According to Tocqueville, the unrelenting compulsion for ever more "equality of condition” necessarily would lead to an ever-increasing expansion of government power at the expense of individual freedom and liberty.
Why? Because, despite the majoritarian impulse to achieve ever greater degrees of “equality of condition,” or leveling of society, human nature is such that “the personal pride of individuals will always seek to rise above the line, and to form somewhere an inequality to their own advantage.” Given human nature, individuals will always seek to “rise above the line.”
Tocqueville predicted government, inevitably, would respond by taking “each member of the community in its powerful grasp” as it grows to cover “the surface of society with a network of small, complicated rules, minute and uniform, through which the most energetic characters cannot penetrate, to rise above the crowd.”
Those are strong words of warning.
Again, and to be clear, none of this is to suggest that it is improper for government to pursue policies that have the goal of promoting equal opportunity for all citizens. And I do not mean to suggest that President Biden's "equity" executive order may not achieve some positive results in some respects. But I do suggest that we keep Tocqueville's admonitions uppermost in our minds – because they are just as relevant to our current debates regarding inequality as they were when written almost two centuries ago.

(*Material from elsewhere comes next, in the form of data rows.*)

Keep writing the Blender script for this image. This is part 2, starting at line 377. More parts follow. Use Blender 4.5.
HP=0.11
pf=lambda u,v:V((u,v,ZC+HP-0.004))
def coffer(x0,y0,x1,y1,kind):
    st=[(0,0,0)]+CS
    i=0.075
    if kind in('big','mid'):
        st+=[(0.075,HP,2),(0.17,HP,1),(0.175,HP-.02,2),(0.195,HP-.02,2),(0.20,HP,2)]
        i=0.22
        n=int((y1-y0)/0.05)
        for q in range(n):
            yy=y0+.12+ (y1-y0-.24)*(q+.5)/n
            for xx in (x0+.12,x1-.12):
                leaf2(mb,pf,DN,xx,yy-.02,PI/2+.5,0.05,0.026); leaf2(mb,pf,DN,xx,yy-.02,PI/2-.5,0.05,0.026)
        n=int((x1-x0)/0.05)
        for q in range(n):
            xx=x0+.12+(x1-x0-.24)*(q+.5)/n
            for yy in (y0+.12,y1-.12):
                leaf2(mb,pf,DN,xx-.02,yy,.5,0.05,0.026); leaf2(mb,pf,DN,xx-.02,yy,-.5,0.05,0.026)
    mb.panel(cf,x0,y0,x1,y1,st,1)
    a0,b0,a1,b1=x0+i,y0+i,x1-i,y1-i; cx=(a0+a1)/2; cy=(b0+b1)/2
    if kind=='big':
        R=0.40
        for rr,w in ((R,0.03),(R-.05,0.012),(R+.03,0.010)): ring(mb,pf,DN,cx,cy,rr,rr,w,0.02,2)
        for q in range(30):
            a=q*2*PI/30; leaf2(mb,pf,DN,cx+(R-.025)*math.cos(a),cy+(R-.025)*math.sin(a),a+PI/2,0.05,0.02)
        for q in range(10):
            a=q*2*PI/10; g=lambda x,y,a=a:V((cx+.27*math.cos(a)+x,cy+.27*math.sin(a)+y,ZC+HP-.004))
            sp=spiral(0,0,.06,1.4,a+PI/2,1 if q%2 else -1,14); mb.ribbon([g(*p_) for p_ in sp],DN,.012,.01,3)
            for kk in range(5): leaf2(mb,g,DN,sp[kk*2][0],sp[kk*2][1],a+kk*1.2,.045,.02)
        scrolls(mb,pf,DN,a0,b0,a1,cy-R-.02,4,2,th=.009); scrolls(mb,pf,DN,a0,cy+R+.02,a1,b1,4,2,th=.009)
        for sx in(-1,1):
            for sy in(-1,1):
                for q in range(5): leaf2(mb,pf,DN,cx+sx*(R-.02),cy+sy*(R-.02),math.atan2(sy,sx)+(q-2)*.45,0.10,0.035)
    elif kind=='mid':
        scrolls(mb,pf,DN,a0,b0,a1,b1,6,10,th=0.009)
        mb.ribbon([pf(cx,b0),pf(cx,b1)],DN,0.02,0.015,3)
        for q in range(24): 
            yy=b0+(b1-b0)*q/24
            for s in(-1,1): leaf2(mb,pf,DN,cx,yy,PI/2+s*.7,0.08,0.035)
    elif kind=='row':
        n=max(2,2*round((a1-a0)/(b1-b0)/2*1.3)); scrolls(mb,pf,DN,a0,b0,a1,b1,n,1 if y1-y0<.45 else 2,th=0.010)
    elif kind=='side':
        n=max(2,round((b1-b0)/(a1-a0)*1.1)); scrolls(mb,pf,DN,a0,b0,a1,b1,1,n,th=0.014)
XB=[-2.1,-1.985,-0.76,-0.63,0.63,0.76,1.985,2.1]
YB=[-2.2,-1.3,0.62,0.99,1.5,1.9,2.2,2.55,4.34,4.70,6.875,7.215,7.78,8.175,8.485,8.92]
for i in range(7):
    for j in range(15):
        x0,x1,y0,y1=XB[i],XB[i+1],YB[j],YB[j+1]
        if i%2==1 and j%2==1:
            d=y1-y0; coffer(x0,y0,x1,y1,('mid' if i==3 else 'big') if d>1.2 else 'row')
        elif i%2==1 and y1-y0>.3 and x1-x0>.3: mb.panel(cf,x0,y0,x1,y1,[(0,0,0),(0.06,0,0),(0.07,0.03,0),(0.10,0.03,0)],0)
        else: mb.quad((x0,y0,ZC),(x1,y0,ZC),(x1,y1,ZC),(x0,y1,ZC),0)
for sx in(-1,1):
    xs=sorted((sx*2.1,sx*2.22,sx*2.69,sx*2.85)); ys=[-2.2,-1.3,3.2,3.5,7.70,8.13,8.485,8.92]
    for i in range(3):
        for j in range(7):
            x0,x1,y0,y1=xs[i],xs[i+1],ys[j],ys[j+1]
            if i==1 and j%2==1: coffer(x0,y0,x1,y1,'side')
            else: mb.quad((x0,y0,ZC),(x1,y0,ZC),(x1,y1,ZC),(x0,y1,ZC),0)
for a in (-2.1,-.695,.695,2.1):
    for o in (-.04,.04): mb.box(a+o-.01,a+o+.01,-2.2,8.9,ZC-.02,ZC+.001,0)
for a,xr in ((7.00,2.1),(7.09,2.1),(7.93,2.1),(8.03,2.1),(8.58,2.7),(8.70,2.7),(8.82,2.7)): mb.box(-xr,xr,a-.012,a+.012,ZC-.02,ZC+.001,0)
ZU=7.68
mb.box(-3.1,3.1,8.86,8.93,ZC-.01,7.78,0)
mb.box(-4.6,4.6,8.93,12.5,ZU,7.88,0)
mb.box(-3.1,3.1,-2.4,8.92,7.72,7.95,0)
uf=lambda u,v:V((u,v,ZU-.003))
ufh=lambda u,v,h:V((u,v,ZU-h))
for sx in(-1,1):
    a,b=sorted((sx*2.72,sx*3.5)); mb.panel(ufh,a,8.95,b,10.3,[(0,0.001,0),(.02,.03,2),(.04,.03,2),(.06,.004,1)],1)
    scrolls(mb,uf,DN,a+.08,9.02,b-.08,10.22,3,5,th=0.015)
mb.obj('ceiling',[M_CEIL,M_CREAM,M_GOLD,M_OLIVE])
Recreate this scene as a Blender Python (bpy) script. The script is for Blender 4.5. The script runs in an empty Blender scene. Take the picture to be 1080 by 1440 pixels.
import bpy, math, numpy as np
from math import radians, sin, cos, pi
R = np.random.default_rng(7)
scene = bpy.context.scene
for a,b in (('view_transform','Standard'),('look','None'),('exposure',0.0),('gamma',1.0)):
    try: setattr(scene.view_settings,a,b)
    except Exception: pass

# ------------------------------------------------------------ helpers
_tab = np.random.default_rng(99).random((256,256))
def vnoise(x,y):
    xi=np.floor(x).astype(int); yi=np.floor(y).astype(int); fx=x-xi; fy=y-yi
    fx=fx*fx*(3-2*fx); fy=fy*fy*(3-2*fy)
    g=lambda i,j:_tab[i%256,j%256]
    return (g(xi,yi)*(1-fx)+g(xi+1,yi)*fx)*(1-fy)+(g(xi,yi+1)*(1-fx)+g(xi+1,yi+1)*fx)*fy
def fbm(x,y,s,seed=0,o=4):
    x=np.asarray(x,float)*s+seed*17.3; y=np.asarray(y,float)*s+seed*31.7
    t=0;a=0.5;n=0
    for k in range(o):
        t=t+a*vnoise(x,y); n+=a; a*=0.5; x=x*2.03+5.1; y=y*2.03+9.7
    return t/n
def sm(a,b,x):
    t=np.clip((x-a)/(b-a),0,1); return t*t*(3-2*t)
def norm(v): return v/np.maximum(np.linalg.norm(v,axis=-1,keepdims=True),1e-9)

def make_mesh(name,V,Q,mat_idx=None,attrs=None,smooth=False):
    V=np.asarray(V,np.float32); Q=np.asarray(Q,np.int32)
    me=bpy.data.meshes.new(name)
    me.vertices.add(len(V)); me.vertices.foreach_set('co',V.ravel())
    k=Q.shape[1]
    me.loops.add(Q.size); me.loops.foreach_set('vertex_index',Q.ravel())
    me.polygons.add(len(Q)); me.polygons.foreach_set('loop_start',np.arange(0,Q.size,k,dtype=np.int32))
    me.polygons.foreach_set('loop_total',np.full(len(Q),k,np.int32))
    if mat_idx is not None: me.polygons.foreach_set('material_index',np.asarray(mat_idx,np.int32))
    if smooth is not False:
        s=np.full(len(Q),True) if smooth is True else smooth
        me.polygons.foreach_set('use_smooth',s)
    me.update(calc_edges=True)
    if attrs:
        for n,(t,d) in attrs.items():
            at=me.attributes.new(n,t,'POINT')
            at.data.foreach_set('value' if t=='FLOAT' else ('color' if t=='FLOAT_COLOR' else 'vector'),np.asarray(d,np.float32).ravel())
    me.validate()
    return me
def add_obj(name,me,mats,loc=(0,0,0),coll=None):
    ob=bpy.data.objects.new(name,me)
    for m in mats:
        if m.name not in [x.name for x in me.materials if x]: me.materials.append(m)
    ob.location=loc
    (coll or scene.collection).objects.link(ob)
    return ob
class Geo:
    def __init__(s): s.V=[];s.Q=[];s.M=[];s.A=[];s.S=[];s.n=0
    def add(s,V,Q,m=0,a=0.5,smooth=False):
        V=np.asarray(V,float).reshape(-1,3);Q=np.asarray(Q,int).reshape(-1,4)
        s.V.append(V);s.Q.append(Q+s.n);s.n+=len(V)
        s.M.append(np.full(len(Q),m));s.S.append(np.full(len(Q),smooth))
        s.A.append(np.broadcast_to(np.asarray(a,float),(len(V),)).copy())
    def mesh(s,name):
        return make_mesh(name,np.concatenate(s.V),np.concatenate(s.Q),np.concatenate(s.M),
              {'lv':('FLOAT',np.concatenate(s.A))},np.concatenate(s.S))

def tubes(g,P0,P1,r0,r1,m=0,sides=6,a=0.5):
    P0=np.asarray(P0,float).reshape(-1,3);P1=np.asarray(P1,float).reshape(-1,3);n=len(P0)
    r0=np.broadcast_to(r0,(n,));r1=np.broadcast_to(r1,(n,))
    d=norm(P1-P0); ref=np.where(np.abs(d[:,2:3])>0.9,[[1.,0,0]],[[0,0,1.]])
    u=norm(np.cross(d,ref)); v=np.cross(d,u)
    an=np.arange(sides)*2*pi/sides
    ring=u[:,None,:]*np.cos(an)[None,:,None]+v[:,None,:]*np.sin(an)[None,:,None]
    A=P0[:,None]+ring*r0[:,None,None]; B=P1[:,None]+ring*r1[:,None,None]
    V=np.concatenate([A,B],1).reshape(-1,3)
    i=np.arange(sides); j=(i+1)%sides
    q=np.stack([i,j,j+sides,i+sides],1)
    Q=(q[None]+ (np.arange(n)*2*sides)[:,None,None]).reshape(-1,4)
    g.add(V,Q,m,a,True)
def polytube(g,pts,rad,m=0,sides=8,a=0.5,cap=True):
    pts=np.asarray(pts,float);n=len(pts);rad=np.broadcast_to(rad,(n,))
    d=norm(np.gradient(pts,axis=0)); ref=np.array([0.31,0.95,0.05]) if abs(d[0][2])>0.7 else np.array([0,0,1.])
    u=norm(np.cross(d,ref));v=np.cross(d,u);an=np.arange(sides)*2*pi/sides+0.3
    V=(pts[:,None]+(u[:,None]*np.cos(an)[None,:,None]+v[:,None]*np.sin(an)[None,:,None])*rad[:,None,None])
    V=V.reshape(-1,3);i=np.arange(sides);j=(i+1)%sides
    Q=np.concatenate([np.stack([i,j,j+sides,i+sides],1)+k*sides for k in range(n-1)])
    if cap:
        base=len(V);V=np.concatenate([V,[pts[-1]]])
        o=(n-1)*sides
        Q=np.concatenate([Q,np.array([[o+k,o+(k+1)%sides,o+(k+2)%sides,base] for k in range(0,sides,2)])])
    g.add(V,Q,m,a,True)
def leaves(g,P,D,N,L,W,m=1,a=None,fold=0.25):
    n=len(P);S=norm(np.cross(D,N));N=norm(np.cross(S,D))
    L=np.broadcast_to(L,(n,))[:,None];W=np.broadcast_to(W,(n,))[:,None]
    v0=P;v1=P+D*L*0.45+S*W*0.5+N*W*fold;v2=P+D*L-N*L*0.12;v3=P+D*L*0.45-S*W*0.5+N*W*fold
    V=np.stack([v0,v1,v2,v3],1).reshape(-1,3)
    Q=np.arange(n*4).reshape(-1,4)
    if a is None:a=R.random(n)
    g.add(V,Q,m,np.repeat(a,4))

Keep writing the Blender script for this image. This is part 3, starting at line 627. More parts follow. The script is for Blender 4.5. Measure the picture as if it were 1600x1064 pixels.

In other words, to the extent that the Biden administration acts in a way that seeks to promote more equality of outcome rather than equality of opportunity by adopting measures that restrain the natural human impulse "to rise above the line," the domain of individual freedom will be curtailed.
Although America was still a young nation – and Tocqueville still a young man – when he published Democracy in America in 1835, he was prescient in describing the danger to liberty from a future society "with a network of small, complicated rules, minute and uniform." Today's Americans should take heed.